• _DATA BLOCK_:
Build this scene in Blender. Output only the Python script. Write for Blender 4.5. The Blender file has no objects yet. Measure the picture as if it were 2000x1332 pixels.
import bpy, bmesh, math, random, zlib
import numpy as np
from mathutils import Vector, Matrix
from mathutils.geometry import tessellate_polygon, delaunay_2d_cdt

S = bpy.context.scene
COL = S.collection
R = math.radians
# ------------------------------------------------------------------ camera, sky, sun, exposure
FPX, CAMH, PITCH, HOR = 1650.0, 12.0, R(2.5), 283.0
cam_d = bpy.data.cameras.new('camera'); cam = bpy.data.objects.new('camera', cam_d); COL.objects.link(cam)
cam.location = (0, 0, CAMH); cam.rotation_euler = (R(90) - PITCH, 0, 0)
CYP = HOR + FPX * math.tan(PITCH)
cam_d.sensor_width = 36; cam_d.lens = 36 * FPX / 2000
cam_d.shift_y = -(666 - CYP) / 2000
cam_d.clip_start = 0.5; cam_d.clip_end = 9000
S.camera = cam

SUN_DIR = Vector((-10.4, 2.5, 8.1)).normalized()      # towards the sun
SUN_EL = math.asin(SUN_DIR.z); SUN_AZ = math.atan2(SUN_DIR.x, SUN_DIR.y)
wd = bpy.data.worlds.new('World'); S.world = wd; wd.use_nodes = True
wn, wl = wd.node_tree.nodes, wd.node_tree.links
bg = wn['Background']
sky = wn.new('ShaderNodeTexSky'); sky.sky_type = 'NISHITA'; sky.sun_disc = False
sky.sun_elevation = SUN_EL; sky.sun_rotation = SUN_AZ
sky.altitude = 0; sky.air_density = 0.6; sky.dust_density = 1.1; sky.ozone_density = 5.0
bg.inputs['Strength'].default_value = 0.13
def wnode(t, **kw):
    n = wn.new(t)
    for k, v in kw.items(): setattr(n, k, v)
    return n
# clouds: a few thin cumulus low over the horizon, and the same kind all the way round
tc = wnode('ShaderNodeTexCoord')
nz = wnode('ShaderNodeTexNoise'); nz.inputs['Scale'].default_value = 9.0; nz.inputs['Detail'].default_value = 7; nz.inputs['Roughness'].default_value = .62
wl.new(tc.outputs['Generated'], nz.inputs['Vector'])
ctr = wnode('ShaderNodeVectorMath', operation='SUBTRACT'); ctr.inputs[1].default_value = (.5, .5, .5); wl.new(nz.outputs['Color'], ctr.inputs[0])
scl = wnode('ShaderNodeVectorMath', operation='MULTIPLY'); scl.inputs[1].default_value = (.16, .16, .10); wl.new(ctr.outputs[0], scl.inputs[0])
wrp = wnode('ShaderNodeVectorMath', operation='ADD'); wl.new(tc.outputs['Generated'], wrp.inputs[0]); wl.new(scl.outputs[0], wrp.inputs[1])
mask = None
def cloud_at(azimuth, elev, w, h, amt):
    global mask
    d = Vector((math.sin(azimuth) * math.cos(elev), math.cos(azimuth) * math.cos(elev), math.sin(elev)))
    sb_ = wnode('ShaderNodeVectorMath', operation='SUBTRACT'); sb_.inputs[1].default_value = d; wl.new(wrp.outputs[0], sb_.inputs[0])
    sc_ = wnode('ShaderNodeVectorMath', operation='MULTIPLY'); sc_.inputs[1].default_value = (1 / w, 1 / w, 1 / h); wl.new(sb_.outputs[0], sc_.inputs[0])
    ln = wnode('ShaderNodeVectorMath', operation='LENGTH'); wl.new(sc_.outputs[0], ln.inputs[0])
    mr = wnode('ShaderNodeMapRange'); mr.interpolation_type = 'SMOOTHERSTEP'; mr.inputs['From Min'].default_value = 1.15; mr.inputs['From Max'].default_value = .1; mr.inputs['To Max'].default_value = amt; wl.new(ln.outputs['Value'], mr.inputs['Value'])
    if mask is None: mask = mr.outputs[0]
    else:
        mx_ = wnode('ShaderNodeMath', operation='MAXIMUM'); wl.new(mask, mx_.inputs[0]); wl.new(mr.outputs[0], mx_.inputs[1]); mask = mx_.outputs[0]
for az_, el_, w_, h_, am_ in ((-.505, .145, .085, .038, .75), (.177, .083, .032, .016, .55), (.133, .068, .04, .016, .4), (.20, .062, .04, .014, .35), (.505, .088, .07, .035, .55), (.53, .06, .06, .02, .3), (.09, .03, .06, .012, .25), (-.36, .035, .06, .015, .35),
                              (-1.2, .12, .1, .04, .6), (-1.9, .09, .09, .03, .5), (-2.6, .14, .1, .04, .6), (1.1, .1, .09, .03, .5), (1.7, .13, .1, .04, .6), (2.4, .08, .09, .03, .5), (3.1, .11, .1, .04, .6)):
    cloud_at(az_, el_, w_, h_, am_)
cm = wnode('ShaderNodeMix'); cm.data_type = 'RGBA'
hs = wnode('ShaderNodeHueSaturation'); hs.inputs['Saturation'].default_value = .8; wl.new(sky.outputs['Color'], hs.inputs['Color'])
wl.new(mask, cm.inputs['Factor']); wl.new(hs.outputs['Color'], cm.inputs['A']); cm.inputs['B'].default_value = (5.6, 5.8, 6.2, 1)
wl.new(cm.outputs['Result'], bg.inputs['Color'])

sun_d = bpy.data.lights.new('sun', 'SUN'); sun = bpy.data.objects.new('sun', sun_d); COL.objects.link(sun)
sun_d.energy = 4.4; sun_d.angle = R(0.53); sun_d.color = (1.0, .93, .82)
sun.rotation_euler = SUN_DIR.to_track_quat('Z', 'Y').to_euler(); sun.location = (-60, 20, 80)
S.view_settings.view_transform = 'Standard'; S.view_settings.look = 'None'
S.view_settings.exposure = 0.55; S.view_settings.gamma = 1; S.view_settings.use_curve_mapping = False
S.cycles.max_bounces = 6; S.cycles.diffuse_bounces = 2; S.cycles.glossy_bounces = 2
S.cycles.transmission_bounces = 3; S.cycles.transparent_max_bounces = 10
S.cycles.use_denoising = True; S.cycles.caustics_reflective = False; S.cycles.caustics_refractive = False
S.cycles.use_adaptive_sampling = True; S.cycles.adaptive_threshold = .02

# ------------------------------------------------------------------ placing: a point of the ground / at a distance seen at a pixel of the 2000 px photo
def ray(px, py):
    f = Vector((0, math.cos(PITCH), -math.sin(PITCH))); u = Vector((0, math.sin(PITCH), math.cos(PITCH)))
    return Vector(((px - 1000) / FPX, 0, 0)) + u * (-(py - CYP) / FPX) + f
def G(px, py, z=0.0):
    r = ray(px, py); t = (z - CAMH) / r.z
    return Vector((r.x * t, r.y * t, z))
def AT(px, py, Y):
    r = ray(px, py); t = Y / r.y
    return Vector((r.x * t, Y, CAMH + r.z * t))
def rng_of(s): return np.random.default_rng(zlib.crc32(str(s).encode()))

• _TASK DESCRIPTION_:
Transcribe all lines as written.

• _RESPONSE TO THE EXERCISE_:
Build this scene in Blender. Output only the Python script. Write for Blender 4.5. The Blender file has no objects yet. Measure the picture as if it were 2000x1332 pixels.
import bpy, bmesh, math, random, zlib
import numpy as np
from mathutils import Vector, Matrix
from mathutils.geometry import tessellate_polygon, delaunay_2d_cdt

S = bpy.context.scene
COL = S.collection
R = math.radians
# ------------------------------------------------------------------ camera, sky, sun, exposure
FPX, CAMH, PITCH, HOR = 1650.0, 12.0, R(2.5), 283.0
cam_d = bpy.data.cameras.new('camera'); cam = bpy.data.objects.new('camera', cam_d); COL.objects.link(cam)
cam.location = (0, 0, CAMH); cam.rotation_euler = (R(90) - PITCH, 0, 0)
CYP = HOR + FPX * math.tan(PITCH)
cam_d.sensor_width = 36; cam_d.lens = 36 * FPX / 2000
cam_d.shift_y = -(666 - CYP) / 2000
cam_d.clip_start = 0.5; cam_d.clip_end = 9000
S.camera = cam

SUN_DIR = Vector((-10.4, 2.5, 8.1)).normalized()      # towards the sun
SUN_EL = math.asin(SUN_DIR.z); SUN_AZ = math.atan2(SUN_DIR.x, SUN_DIR.y)
wd = bpy.data.worlds.new('World'); S.world = wd; wd.use_nodes = True
wn, wl = wd.node_tree.nodes, wd.node_tree.links
bg = wn['Background']
sky = wn.new('ShaderNodeTexSky'); sky.sky_type = 'NISHITA'; sky.sun_disc = False
sky.sun_elevation = SUN_EL; sky.sun_rotation = SUN_AZ
sky.altitude = 0; sky.air_density = 0.6; sky.dust_density = 1.1; sky.ozone_density = 5.0
bg.inputs['Strength'].default_value = 0.13
def wnode(t, **kw):
    n = wn.new(t)
    for k, v in kw.items(): setattr(n, k, v)
    return n
# clouds: a few thin cumulus low over the horizon, and the same kind all the way round
tc = wnode('ShaderNodeTexCoord')
nz = wnode('ShaderNodeTexNoise'); nz.inputs['Scale'].default_value = 9.0; nz.inputs['Detail'].default_value = 7; nz.inputs['Roughness'].default_value = .62
wl.new(tc.outputs['Generated'], nz.inputs['Vector'])
ctr = wnode('ShaderNodeVectorMath', operation='SUBTRACT'); ctr.inputs[1].default_value = (.5, .5, .5); wl.new(nz.outputs['Color'], ctr.inputs[0])
scl = wnode('ShaderNodeVectorMath', operation='MULTIPLY'); scl.inputs[1].default_value = (.16, .16, .10); wl.new(ctr.outputs[0], scl.inputs[0])
wrp = wnode('ShaderNodeVectorMath', operation='ADD'); wl.new(tc.outputs['Generated'], wrp.inputs[0]); wl.new(scl.outputs[0], wrp.inputs[1])
mask = None
def cloud_at(azimuth, elev, w, h, amt):
    global mask
    d = Vector((math.sin(azimuth) * math.cos(elev), math.cos(azimuth) * math.cos(elev), math.sin(elev)))
    sb_ = wnode('ShaderNodeVectorMath', operation='SUBTRACT'); sb_.inputs[1].default_value = d; wl.new(wrp.outputs[0], sb_.inputs[0])
    sc_ = wnode('ShaderNodeVectorMath', operation='MULTIPLY'); sc_.inputs[1].default_value = (1 / w, 1 / w, 1 / h); wl.new(sb_.outputs[0], sc_.inputs[0])
    ln = wnode('ShaderNodeVectorMath', operation='LENGTH'); wl.new(sc_.outputs[0], ln.inputs[0])
    mr = wnode('ShaderNodeMapRange'); mr.interpolation_type = 'SMOOTHERSTEP'; mr.inputs['From Min'].default_value = 1.15; mr.inputs['From Max'].default_value = .1; mr.inputs['To Max'].default_value = amt; wl.new(ln.outputs['Value'], mr.inputs['Value'])
    if mask is None: mask = mr.outputs[0]
    else:
        mx_ = wnode('ShaderNodeMath', operation='MAXIMUM'); wl.new(mask, mx_.inputs[0]); wl.new(mr.outputs[0], mx_.inputs[1]); mask = mx_.outputs[0]
for az_, el_, w_, h_, am_ in ((-.505, .145, .085, .038, .75), (.177, .083, .032, .016, .55), (.133, .068, .04, .016, .4), (.20, .062, .04, .014, .35), (.505, .088, .07, .035, .55), (.53, .06, .06, .02, .3), (.09, .03, .06, .012, .25), (-.36, .035, .06, .015, .35),
                              (-1.2, .12, .1, .04, .6), (-1.9, .09, .09, .03, .5), (-2.6, .14, .1, .04, .6), (1.1, .1, .09, .03, .5), (1.7, .13, .1, .04, .6), (2.4, .08, .09, .03, .5), (3.1, .11, .1, .04, .6)):
    cloud_at(az_, el_, w_, h_, am_)
cm = wnode('ShaderNodeMix'); cm.data_type = 'RGBA'
hs = wnode('ShaderNodeHueSaturation'); hs.inputs['Saturation'].default_value = .8; wl.new(sky.outputs['Color'], hs.inputs['Color'])
wl.new(mask, cm.inputs['Factor']); wl.new(hs.outputs['Color'], cm.inputs['A']); cm.inputs['B'].default_value = (5.6, 5.8, 6.2, 1)
wl.new(cm.outputs['Result'], bg.inputs['Color'])

sun_d = bpy.data.lights.new('sun', 'SUN'); sun = bpy.data.objects.new('sun', sun_d); COL.objects.link(sun)
sun_d.energy = 4.4; sun_d.angle = R(0.53); sun_d.color = (1.0, .93, .82)
sun.rotation_euler = SUN_DIR.to_track_quat('Z', 'Y').to_euler(); sun.location = (-60, 20, 80)
S.view_settings.view_transform = 'Standard'; S.view_settings.look = 'None'
S.view_settings.exposure = 0.55; S.view_settings.gamma = 1; S.view_settings.use_curve_mapping = False
S.cycles.max_bounces = 6; S.cycles.diffuse_bounces = 2; S.cycles.glossy_bounces = 2
S.cycles.transmission_bounces = 3; S.cycles.transparent_max_bounces = 10
S.cycles.use_denoising = True; S.cycles.caustics_reflective = False; S.cycles.caustics_refractive = False
S.cycles.use_adaptive_sampling = True; S.cycles.adaptive_threshold = .02

# ------------------------------------------------------------------ placing: a point of the ground / at a distance seen at a pixel of the 2000 px photo
def ray(px, py):
    f = Vector((0, math.cos(PITCH), -math.sin(PITCH))); u = Vector((0, math.sin(PITCH), math.cos(PITCH)))
    return Vector(((px - 1000) / FPX, 0, 0)) + u * (-(py - CYP) / FPX) + f
def G(px, py, z=0.0):
    r = ray(px, py); t = (z - CAMH) / r.z
    return Vector((r.x * t, r.y * t, z))
def AT(px, py, Y):
    r = ray(px, py); t = Y / r.y
    return Vector((r.x * t, Y, CAMH + r.z * t))
def rng_of(s): return np.random.default_rng(zlib.crc32(str(s).encode()))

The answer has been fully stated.